Sunday, May 7, 2023

Blessed Are the Piecemakers

Repost from June 10, 2020.  This quilt is included in Photo Memory Quilts featured last week and is currently touring with the Sacred Threads Quilts 2022 Travel Exhibit.

This quarantined spring has been a time to get ideas out of the head and onto fabric.  Sue's mother Marie passed away on May 29 of 2019, and ever since she has wanted to honor her memory with a quilt.  With outside activities cancelled and so much time at home, the opportunity presented itself to bring these ideas to life.  The quilt she made is a tribute to her mother as a maker and her working life spent as a sewing machine operator and sample maker in garment factories in Berks County, PA. In addition to sewing for a living, she sewed clothes for her 3 daughters, and taught them all to sew as well as other handcrafts.  This post is intended to give some of the backstory of the quilt as well as a look at the construction process.


The project started out by photographing and making Thermofax screens of Marie's tools of the trade, which included scissors, 2 sewing machines, an oil can and thread stand, and notebooks where she kept records from her factory work.  One of the sewing machines is the Necchi domestic machine she sewed on for many years, and taught her daughters to sew on, the other is a Merrow overlock machine from the last factory she worked in.
These images were printed on both natural and colored linen.  The color scheme came from a piece of fabric that is used in the piecing as well as on the back of the quilt.
There are also screen prints of Marie, and the quilt title "Blessed are the Piecemakers", chosen because factory work is piecework.  Sewers receive bundles of garment sections containing a dozen pieces, and pay is based on completed bundles.  Each segment of the construction process is a "job", and each job has a code number.  She worked in several different factories, from making men's cotton underwear to hosiery to women's clothing.  She was skilled enough at the various jobs and machines to become a sample maker.  The last factory she worked in closed in 1984 as more and more of the garment industry moved first to the south and then offshore in search of cheaper labor.    
Texture was added to some of the fabrics and linen prints by Geli plate printing with bubble wrap.  Paint is rolled on the Geli plate (in this case a circular one), then the bubble wrap is used to pick up paint and transfer it to the fabric.
After making various components, it was time to start playing with the layout.  This was one of the beginning ideas which you'll see changed a bit in the final product.
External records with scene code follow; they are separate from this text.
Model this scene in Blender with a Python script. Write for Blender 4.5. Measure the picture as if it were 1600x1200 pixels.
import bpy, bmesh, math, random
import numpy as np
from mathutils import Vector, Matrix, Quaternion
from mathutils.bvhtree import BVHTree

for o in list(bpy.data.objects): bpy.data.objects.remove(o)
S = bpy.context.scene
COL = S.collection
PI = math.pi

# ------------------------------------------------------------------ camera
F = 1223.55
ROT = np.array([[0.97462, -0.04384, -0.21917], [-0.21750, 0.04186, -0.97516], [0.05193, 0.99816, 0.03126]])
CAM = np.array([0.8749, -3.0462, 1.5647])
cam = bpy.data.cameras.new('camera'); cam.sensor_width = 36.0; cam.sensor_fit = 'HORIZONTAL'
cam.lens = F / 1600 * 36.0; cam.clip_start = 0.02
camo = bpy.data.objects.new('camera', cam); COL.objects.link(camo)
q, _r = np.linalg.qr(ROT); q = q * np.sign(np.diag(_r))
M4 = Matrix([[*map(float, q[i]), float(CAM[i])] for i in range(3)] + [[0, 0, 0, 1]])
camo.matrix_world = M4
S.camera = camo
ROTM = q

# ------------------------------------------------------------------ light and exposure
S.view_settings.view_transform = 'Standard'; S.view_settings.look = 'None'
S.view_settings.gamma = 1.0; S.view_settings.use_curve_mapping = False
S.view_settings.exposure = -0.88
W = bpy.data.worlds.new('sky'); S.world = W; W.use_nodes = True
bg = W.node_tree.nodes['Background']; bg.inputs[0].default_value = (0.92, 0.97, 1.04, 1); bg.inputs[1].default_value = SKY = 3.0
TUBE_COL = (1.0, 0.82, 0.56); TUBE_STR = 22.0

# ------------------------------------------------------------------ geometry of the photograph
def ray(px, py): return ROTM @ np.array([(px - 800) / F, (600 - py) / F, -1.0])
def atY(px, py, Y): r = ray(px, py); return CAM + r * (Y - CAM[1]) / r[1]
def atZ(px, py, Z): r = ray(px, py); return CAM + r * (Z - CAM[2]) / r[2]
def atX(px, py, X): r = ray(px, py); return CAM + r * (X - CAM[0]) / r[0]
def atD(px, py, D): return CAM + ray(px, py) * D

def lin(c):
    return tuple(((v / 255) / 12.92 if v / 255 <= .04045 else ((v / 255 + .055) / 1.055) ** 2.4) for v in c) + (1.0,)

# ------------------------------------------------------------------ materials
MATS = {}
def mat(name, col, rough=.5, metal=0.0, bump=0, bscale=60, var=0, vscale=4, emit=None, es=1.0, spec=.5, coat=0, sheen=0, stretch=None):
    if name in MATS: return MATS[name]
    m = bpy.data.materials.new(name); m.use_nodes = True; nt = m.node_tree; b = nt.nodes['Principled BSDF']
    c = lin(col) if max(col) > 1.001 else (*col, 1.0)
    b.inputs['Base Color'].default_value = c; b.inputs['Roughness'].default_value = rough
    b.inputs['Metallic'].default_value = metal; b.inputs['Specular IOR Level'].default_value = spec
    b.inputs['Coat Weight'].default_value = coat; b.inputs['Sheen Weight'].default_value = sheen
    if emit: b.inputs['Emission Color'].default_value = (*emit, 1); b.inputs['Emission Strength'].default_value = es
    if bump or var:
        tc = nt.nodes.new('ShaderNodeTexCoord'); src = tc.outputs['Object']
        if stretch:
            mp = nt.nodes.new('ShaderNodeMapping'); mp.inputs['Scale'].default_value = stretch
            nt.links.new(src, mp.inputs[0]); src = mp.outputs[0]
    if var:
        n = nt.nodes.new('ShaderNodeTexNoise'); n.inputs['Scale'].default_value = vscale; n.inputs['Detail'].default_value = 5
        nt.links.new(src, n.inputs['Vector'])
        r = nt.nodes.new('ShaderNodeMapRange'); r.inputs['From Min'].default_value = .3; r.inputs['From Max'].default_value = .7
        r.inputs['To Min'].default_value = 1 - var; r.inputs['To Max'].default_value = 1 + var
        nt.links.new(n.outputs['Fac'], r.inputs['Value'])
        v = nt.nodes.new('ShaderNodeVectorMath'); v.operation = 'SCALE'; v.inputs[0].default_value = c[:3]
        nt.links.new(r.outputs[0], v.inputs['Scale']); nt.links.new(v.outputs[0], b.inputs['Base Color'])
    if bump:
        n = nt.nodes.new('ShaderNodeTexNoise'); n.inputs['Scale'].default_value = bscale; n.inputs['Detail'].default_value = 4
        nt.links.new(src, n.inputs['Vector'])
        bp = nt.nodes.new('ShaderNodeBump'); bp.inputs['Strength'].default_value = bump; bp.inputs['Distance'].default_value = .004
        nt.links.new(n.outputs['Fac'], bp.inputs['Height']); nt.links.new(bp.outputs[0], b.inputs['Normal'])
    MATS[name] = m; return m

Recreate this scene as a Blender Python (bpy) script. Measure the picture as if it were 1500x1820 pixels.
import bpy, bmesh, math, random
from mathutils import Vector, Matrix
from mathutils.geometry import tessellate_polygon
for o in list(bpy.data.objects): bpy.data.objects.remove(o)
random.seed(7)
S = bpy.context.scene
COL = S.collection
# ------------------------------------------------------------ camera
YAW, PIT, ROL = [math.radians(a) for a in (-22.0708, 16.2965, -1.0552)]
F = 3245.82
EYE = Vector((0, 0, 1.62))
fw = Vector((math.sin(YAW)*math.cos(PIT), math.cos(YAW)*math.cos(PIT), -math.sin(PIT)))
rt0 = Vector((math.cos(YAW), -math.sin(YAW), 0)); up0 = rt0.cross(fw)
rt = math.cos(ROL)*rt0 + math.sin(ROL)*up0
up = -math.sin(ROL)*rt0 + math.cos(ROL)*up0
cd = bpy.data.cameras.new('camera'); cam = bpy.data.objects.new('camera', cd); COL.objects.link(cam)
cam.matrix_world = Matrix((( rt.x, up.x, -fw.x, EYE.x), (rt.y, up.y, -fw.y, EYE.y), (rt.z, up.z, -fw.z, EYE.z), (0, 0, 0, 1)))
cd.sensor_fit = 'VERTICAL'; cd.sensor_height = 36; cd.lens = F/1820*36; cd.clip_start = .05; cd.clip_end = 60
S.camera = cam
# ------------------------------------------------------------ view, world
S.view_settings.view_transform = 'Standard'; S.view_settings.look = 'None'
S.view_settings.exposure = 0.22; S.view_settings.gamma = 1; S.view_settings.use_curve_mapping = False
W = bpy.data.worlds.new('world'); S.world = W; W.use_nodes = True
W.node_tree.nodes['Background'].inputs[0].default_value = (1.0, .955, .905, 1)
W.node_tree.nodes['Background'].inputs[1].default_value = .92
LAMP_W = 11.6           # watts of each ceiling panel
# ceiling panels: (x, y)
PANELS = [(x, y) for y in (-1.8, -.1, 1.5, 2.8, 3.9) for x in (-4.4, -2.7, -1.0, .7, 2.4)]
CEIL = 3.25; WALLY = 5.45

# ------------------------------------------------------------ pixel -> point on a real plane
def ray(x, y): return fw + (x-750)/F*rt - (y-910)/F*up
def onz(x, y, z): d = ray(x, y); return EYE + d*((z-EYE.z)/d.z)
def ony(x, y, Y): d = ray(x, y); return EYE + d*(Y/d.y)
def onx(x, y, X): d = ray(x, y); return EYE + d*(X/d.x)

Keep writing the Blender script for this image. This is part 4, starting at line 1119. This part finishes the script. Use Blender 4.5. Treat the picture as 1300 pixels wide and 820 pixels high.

The vertical fabric strip helped set the color scheme.
This version is closer to the finished piece, with eliminations and additions and moving things around, but still needing a spark.
These buttons and old spools of thread (from Marie's collection) were also made into screens. You can see them printed on the quilt in the picture above and below.
Above Sue was trying out a black & white stripe fabric to add the missing spark.  There are also some dyed laces added.  All of these required taking some seams apart to make the additions.
This is the finished quilt, with a black & white fabric also used for binding, and below is a close up.  
The quilting is simply wavy lines with bubbles in a few places so as not to detract from the graphic images.  Interspersed in the piecing are strips with the handwritten story of her life as a maker, meant to be visible but not necessarily readable.  

The piecemakers put a lot of effort into the American economy in the 20th century and made us proud to wear the "Made in America" label. They worked hard for their wages and were able to support their families and move into the middle class to provide a better future for their families.  Blessed are the Piecemakers.